朝食メニューは、イングリッシュブレックファーストだけではない。オートミールを煮たポリッジも定番で、メープルシロップをかけたり、ドライフルーツやナッツをトッピングして食べる。オーダーすれば牛乳、豆乳でも作ってくれる。春先でも少し冷え込むイギリスの朝にはホッとする優しい朝食。


帰国して数年絶つが、このホッとする優しい味が恋しくなることがある。
心が折れそうだったり、気持ちや考えが整理できない時に恋しくなりがちなのは、現実から逃げたいからなのかもしれない。
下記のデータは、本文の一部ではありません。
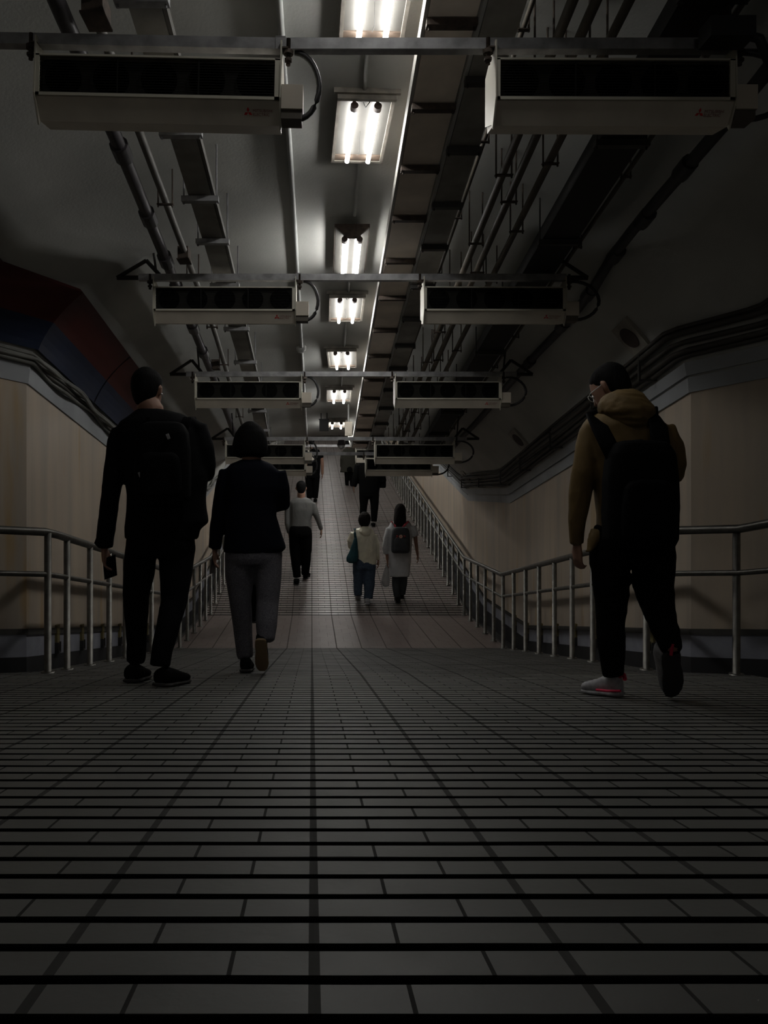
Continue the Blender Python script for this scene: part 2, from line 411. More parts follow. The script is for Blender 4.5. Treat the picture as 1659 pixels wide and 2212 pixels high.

そんな時わざわざUK産のオートミールと、オイルコーティングしていないドライフルーツを購入しポリッジを作る。優しい甘さと程よい温かさに癒されながら、滞在中に刻み込んだイングランドのスピリットを思いだし、気持ちと思考を整理しながら心のエネルギーを満たしていく。

たくさんの情報が溢れ、たくさんの人の感情が入り乱れる今。
気づかないうちに、心と思考が疲れていることも多い。疲れを感じたり、集中できなくなっていたり、上手くいかないと感じた時、気持ちが帰れる懐かしく温かい記憶は、癒してくれるかけがえのない宝物だと思う。